Here’s what I found interesting: not the incremental incentives but my own reaction to Ball. One of the other participants said that Ball was kind of pathetic, like a child or a puppy dog, for feeling shame at not being productive enough the first day.

I responded that I thought of the situation completely differently. I thought Ball was a man I would have liked. Here he was being enslaved but he didn’t let that take away his humanity. He still had pride in his work.

Then I told the following true story. In 1968, when I was at the University of Winnipeg, Prime Minister Pierre Trudeau’s buddy and Secretary of State (which isn’t like the position that has the same label in the United States) Gerard Pelletier had told a meeting of newspaper editors in Montreal that he was thinking of pushing for a draft in Canada. Canada has an even stronger tradition of a volunteer military than the United States has. I was 18 at the time and I wrote an angry letter to the Winnipeg Free Press, which was published in full.

I read with astonishment the article in the Free Press, October 29, entitled Non-Military Draft Plan Under Study. The only objection to the idea made by State Secretary Gerard Pelletier was that it would be difficult to put into practice. Considerations of justice do not appear to have entered his mind.

It is indicative of the temper of our times that when people propose government intervention, they do not say, “Is it right?” but only “Can we get away with it?”

In the same article Mr. Pelletier is quoted as saying that the young would like to “play their part in creating a more just society.” I am one of those young people. Because I want a just society I am taking my stand. I refuse to be coerced into serving a year for the government. Government intervention has never led to a just society and never will. (November 9, 1968.)

A week later I was thinking about the last part of my letter. I then realized who I was and said to myself, “You wouldn’t refuse. You would prefer compulsory work for the government to jail. You always make the best of a bad situation. You would probably resist for a few hours at most and then would try to figure out what you could learn from whatever job the Canadian government assigned you to during this period of short-term slavery.” That’s why Ball’s first paragraph quoted above resonated with me. He made the best of a bad situation and didn’t let the fact that he was a slave  take away his humanity or his pride in his work.

This morning I woke up with a further thought. I remembered a 1957 movie titled Bridge on the River Kwai. SPOILERS AHEAD. Colonel Saito, the sadistic commandant of a Japanese POW camp in Burma, insists that the mainly British prisoners, including officers, build a bridge over the River Kwai. This, by the way, violated the Geneva Conventions. Work is not going well and there’s a lot of sabotage. But then Colonel Nicholson, played by Alec Guinness, takes over and persuades the men to take pride in their work and build a first-class bridge.

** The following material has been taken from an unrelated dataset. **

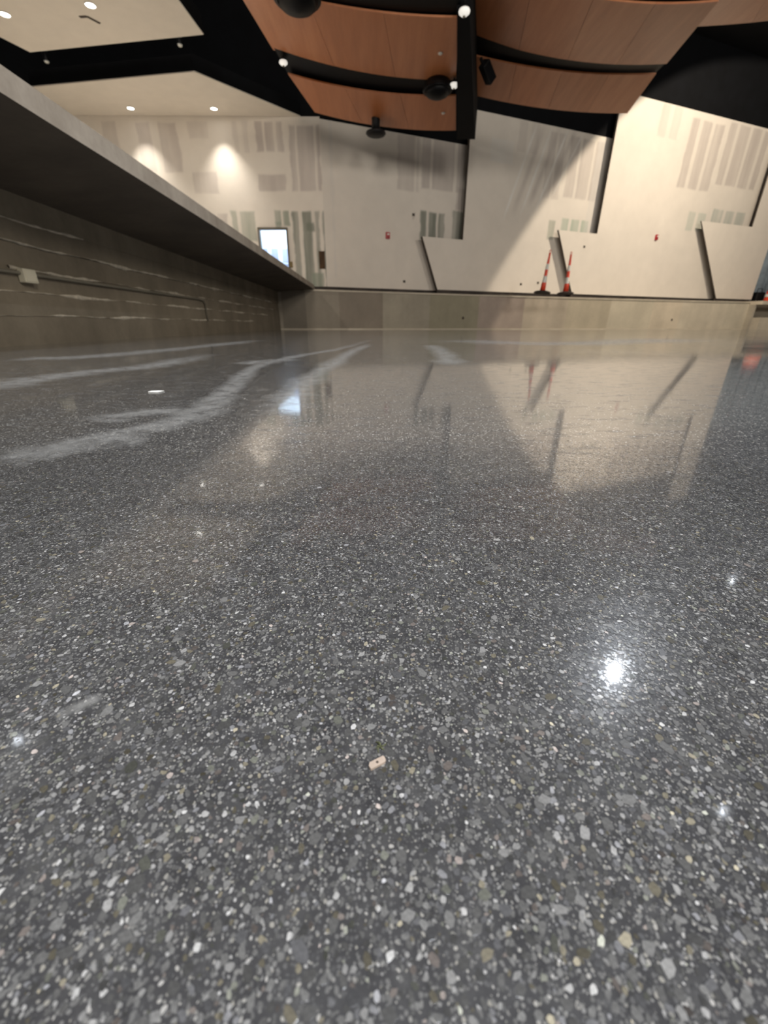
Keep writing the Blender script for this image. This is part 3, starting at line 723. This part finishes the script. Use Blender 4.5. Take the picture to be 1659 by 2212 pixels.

When I watched the movie, I was torn between wanting Nicholson to fail and wanting him to succeed. But the point is that he and many of his men took pride in their work. And this was a more difficult dilemma than Charles Ball had. To the extent they succeeded in building the bridge, it would help the Japanese war effort. But to the extent Charles Ball succeeded, he would help buyers of cotton.

By the way, I read a few years ago that some of the people who were actually prisoners in that prison camp were furious at the movie. They felt pride in sabotaging. Here’s Wikipedia:

Ernest Gordon, a survivor of the railway construction and POW camps described in the novel/film, stated in a 1962 book, Through the Valley of the Kwai: “In Pierre Boulle’s book The Bridge over the River Kwai and the film which was based on it, the impression was given that British officers not only took part in building the bridge willingly, but finished in record time to demonstrate to the enemy their superior efficiency. This was an entertaining story. But I am writing a factual account, and in justice to these men—living and dead—who worked on that bridge, I must make it clear that we never did so willingly. We worked at bayonet point and under bamboo lash, taking any risk to sabotage the operation whenever the opportunity arose.”[26]

I get that too. One could take pride in the work or take pride in the sabotage.